Para além das agressões explícitas, o racismo também acomete pessoas negras de forma velada
No dia 20 de novembro é rememorado a consciência negra no Brasil. A data tem função social de trazer à tona questões que perpassam a vida de pessoas negras e que precisam ser amplamente debatidas para que a sociedade avance em direção a um futuro equânime. Parte da população questiona a necessidade de uma data reservada à essa reflexão, mas a realidade pede medidas além.
Na semana anterior a esta data que divide opiniões entre aqueles que acreditam que o Brasil não é um país que discrimina pela cor da pele e outros que vivenciam essa violência, a imprensa cobriu em peso um dado que escancara a situação: Trabalhadores negros ganham 40,2% menos do que brancos por hora trabalhada. O dado é da Pesquisa Nacional por Amostra de Domicílios Contínua (PNAD Contínua), divulgada em agosto pelo Instituto Brasileiro de Geografia e Estatística (IBGE) referente ao segundo trimestre deste ano.
Segundo a pesquisa, em média a hora de trabalho do brasileiro vale R$ 15,23, mas o valor varia de acordo com a cor da pele: em média pessoas brancas ganham R$ 19,22 por hora trabalhada, enquanto pessoas negras recebem R$ 11,49 pela mesma carga horária. Isso significa que, trabalhadores brancos precisam trabalhar 63 horas para ganhar um salário mínimo no fim do mês e os negros precisam cobrir 105,5 horas para ter o mesmo rendimento.

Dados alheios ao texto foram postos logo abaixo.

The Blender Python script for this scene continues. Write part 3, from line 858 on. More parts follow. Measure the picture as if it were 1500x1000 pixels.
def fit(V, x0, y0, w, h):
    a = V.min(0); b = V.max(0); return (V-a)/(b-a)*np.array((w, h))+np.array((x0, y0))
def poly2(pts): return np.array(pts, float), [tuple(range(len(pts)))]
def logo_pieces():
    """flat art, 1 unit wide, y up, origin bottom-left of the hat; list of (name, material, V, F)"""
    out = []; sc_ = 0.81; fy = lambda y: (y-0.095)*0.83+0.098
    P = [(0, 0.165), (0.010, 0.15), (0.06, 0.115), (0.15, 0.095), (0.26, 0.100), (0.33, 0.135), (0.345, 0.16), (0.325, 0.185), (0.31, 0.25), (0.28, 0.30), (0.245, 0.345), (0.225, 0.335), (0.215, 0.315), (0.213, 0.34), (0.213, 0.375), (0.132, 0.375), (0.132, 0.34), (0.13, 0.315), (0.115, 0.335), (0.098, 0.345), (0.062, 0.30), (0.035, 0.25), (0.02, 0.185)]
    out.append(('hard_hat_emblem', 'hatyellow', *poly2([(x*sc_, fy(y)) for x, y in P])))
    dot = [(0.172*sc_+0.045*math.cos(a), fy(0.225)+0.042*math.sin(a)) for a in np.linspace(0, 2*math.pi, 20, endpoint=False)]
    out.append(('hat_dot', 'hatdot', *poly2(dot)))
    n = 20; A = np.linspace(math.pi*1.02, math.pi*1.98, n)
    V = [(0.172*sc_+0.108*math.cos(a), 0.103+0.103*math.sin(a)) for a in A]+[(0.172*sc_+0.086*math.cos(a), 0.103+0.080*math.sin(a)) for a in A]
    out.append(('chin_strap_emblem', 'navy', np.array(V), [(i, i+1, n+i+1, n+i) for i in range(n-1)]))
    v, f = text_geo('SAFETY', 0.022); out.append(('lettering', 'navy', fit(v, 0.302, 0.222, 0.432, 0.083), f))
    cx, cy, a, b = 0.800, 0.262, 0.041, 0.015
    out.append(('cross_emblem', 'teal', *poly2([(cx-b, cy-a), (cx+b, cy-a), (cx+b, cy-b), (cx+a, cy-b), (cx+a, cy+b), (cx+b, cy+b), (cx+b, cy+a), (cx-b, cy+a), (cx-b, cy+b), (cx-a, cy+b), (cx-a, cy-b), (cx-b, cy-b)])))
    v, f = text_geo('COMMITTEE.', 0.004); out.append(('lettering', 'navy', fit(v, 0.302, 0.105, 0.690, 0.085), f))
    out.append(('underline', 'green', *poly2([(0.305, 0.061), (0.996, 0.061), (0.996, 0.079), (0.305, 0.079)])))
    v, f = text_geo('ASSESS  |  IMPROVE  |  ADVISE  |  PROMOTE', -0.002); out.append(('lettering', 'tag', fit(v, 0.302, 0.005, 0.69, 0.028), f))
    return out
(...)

O dado implica no tempo que esses trabalhadores ficam fora de casa, o que consequentemente influencia em uma série de fatores que interferem diretamente na alimentação de uma lógica estruturante: mais tempo de trabalho, menos tempo para estudos e menos oportunidade de ascensão social; menos tempo para acessar espaços e produtos culturais, de lazer e, no caso dos pais, menos tempo de qualidade para se dedicar à estruturação da família, um núcleo primordial na construção da cidadania.
Apesar da questão racial estar ligada também à desigualdade de classe, mesmo pessoas negras e ricas não estão livres do racismo. Seu Jorge, Vinicius Junior, Djonga, Zezé Motta e Eddy Júnior são alguns nomes públicos que foram alvos de racismo recentemente, infelizmente, sem consequências para os agressores.
Em entrevista ao Fantástico, Seu Jorge comentou sobre o episódio recente:
https://www.youtube.com/watch?v=pRRtJ1_nurE
Racismo não é só agressões físicas e xingamentos
Mas para além das agressões explícitas, o racismo no Brasil também acomete pessoas negras de forma velada, como comenta Cecília Bizerra, jornalista e ativista na Comissão dos Jornalistas pela Igualdade Racial do Distrito Federal (Cojira-DF):
“O racismo velado é uma forma sofisticada de opressão. Ele é violento tanto quanto o racismo na sua forma estrutural, porque tira o direito de defesa da vítima, já que sempre aparece ao lado de uma justificativa como ‘era brincadeira’ ou ‘eu não quis ofender.”
A comunicóloga alerta que esse comportamento resulta da falta de compreensão sobre o que, de fato, é o racismo e como ele atravessa as diferentes estruturas da sociedade, sejam elas políticas, econômicas ou sociais. “Como a gente não compreende o racismo em uma dimensão aprofundada, os debates são superficiais, como se fossem sobre um sentimento individual”.
A analista em comunicação e coordenadora do grupo de estudos ‘Diálogos Interseccionais’ para a discussão de raça, gênero e classe, Dalila Musa, acredita que esse tipo de racismo, o racismo velado, é uma das características do problema no Brasil, especificamente, expressando uma forma de lidar com o problema que é ocultando, fingindo que ele não existe e que foi superado.
“Acho que a gente, enquanto povo brasileiro, ainda lida com o racismo como algo superado, talvez para tentar não tocar em uma ferida que ainda está aberta no país enquanto nação […] existem inúmeros exemplos de reafirmação dele no nosso cotidiano, principalmente nós, pessoas negras, que sofremos e hoje conseguimos identificar melhor como o racismo age hoje enquanto estrutura”, destaca.